+++ RECORDED INFORMATION +++

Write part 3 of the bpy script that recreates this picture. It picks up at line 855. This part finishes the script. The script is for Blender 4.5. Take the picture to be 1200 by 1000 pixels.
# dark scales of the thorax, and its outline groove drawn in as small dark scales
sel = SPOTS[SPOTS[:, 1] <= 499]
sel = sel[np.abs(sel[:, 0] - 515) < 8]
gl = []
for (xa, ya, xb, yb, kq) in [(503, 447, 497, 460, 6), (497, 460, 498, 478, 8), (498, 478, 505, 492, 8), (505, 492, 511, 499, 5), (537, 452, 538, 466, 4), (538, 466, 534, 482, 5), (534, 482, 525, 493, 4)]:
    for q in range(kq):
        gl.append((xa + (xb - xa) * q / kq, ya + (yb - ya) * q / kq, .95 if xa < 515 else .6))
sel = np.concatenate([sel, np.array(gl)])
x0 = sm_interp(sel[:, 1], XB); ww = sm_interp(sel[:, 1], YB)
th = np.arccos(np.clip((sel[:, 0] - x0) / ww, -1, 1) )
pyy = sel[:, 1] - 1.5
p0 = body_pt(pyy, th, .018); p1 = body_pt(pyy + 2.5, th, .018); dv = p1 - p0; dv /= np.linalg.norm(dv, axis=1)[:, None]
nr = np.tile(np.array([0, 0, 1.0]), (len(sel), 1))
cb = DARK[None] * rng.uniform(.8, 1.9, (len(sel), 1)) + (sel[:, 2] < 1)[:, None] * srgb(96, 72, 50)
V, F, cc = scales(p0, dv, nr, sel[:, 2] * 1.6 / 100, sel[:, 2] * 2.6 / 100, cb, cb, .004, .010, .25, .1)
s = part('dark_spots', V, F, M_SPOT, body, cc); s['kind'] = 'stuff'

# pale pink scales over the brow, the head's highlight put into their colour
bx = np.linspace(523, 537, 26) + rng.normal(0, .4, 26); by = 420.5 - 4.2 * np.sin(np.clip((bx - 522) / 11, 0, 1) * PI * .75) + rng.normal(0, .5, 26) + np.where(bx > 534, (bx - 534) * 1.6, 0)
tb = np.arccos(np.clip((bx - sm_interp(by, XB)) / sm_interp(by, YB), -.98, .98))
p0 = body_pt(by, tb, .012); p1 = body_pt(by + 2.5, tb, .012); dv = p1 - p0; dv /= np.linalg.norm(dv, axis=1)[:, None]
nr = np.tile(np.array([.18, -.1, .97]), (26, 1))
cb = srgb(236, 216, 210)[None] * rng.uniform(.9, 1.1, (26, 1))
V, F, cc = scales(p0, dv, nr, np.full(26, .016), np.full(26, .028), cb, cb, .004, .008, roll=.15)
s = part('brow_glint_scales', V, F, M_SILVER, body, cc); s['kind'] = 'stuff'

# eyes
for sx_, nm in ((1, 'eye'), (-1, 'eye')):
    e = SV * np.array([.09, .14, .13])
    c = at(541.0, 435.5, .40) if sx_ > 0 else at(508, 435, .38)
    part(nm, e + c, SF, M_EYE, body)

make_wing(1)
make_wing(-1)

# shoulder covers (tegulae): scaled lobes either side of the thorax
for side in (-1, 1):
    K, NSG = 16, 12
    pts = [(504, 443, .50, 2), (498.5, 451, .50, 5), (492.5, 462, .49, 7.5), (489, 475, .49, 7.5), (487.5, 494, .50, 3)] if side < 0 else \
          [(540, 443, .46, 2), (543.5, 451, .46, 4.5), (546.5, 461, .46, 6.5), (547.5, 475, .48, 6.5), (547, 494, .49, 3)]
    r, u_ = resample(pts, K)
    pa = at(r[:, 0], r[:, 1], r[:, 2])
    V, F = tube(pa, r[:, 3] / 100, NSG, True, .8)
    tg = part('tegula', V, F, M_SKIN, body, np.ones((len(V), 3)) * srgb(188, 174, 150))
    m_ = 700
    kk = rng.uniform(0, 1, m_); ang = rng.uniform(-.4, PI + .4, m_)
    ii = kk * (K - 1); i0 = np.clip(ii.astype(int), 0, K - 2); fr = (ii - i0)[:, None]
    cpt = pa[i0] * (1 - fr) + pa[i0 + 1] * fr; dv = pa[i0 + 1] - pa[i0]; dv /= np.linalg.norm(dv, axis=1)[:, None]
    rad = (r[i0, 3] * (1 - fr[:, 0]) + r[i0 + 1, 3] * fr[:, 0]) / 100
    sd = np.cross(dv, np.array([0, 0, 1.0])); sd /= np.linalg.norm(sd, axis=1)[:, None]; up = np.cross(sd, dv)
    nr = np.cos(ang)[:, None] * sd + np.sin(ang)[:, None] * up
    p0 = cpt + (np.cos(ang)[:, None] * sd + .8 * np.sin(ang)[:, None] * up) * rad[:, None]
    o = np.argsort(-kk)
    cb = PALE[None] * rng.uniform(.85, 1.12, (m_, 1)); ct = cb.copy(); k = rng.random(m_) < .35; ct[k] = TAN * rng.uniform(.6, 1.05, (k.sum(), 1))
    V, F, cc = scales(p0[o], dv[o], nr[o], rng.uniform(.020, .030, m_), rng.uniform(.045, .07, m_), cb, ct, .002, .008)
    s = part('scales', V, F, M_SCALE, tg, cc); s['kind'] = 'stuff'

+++

* _WORK REQUIRED_:
Reproduce each line verbatim.

* _REPLY_:
Write part 3 of the bpy script that recreates this picture. It picks up at line 855. This part finishes the script. The script is for Blender 4.5. Take the picture to be 1200 by 1000 pixels.
# dark scales of the thorax, and its outline groove drawn in as small dark scales
sel = SPOTS[SPOTS[:, 1] <= 499]
sel = sel[np.abs(sel[:, 0] - 515) < 8]
gl = []
for (xa, ya, xb, yb, kq) in [(503, 447, 497, 460, 6), (497, 460, 498, 478, 8), (498, 478, 505, 492, 8), (505, 492, 511, 499, 5), (537, 452, 538, 466, 4), (538, 466, 534, 482, 5), (534, 482, 525, 493, 4)]:
    for q in range(kq):
        gl.append((xa + (xb - xa) * q / kq, ya + (yb - ya) * q / kq, .95 if xa < 515 else .6))
sel = np.concatenate([sel, np.array(gl)])
x0 = sm_interp(sel[:, 1], XB); ww = sm_interp(sel[:, 1], YB)
th = np.arccos(np.clip((sel[:, 0] - x0) / ww, -1, 1) )
pyy = sel[:, 1] - 1.5
p0 = body_pt(pyy, th, .018); p1 = body_pt(pyy + 2.5, th, .018); dv = p1 - p0; dv /= np.linalg.norm(dv, axis=1)[:, None]
nr = np.tile(np.array([0, 0, 1.0]), (len(sel), 1))
cb = DARK[None] * rng.uniform(.8, 1.9, (len(sel), 1)) + (sel[:, 2] < 1)[:, None] * srgb(96, 72, 50)
V, F, cc = scales(p0, dv, nr, sel[:, 2] * 1.6 / 100, sel[:, 2] * 2.6 / 100, cb, cb, .004, .010, .25, .1)
s = part('dark_spots', V, F, M_SPOT, body, cc); s['kind'] = 'stuff'

# pale pink scales over the brow, the head's highlight put into their colour
bx = np.linspace(523, 537, 26) + rng.normal(0, .4, 26); by = 420.5 - 4.2 * np.sin(np.clip((bx - 522) / 11, 0, 1) * PI * .75) + rng.normal(0, .5, 26) + np.where(bx > 534, (bx - 534) * 1.6, 0)
tb = np.arccos(np.clip((bx - sm_interp(by, XB)) / sm_interp(by, YB), -.98, .98))
p0 = body_pt(by, tb, .012); p1 = body_pt(by + 2.5, tb, .012); dv = p1 - p0; dv /= np.linalg.norm(dv, axis=1)[:, None]
nr = np.tile(np.array([.18, -.1, .97]), (26, 1))
cb = srgb(236, 216, 210)[None] * rng.uniform(.9, 1.1, (26, 1))
V, F, cc = scales(p0, dv, nr, np.full(26, .016), np.full(26, .028), cb, cb, .004, .008, roll=.15)
s = part('brow_glint_scales', V, F, M_SILVER, body, cc); s['kind'] = 'stuff'

# eyes
for sx_, nm in ((1, 'eye'), (-1, 'eye')):
    e = SV * np.array([.09, .14, .13])
    c = at(541.0, 435.5, .40) if sx_ > 0 else at(508, 435, .38)
    part(nm, e + c, SF, M_EYE, body)

make_wing(1)
make_wing(-1)

# shoulder covers (tegulae): scaled lobes either side of the thorax
for side in (-1, 1):
    K, NSG = 16, 12
    pts = [(504, 443, .50, 2), (498.5, 451, .50, 5), (492.5, 462, .49, 7.5), (489, 475, .49, 7.5), (487.5, 494, .50, 3)] if side < 0 else \
          [(540, 443, .46, 2), (543.5, 451, .46, 4.5), (546.5, 461, .46, 6.5), (547.5, 475, .48, 6.5), (547, 494, .49, 3)]
    r, u_ = resample(pts, K)
    pa = at(r[:, 0], r[:, 1], r[:, 2])
    V, F = tube(pa, r[:, 3] / 100, NSG, True, .8)
    tg = part('tegula', V, F, M_SKIN, body, np.ones((len(V), 3)) * srgb(188, 174, 150))
    m_ = 700
    kk = rng.uniform(0, 1, m_); ang = rng.uniform(-.4, PI + .4, m_)
    ii = kk * (K - 1); i0 = np.clip(ii.astype(int), 0, K - 2); fr = (ii - i0)[:, None]
    cpt = pa[i0] * (1 - fr) + pa[i0 + 1] * fr; dv = pa[i0 + 1] - pa[i0]; dv /= np.linalg.norm(dv, axis=1)[:, None]
    rad = (r[i0, 3] * (1 - fr[:, 0]) + r[i0 + 1, 3] * fr[:, 0]) / 100
    sd = np.cross(dv, np.array([0, 0, 1.0])); sd /= np.linalg.norm(sd, axis=1)[:, None]; up = np.cross(sd, dv)
    nr = np.cos(ang)[:, None] * sd + np.sin(ang)[:, None] * up
    p0 = cpt + (np.cos(ang)[:, None] * sd + .8 * np.sin(ang)[:, None] * up) * rad[:, None]
    o = np.argsort(-kk)
    cb = PALE[None] * rng.uniform(.85, 1.12, (m_, 1)); ct = cb.copy(); k = rng.random(m_) < .35; ct[k] = TAN * rng.uniform(.6, 1.05, (k.sum(), 1))
    V, F, cc = scales(p0[o], dv[o], nr[o], rng.uniform(.020, .030, m_), rng.uniform(.045, .07, m_), cb, ct, .002, .008)
    s = part('scales', V, F, M_SCALE, tg, cc); s['kind'] = 'stuff'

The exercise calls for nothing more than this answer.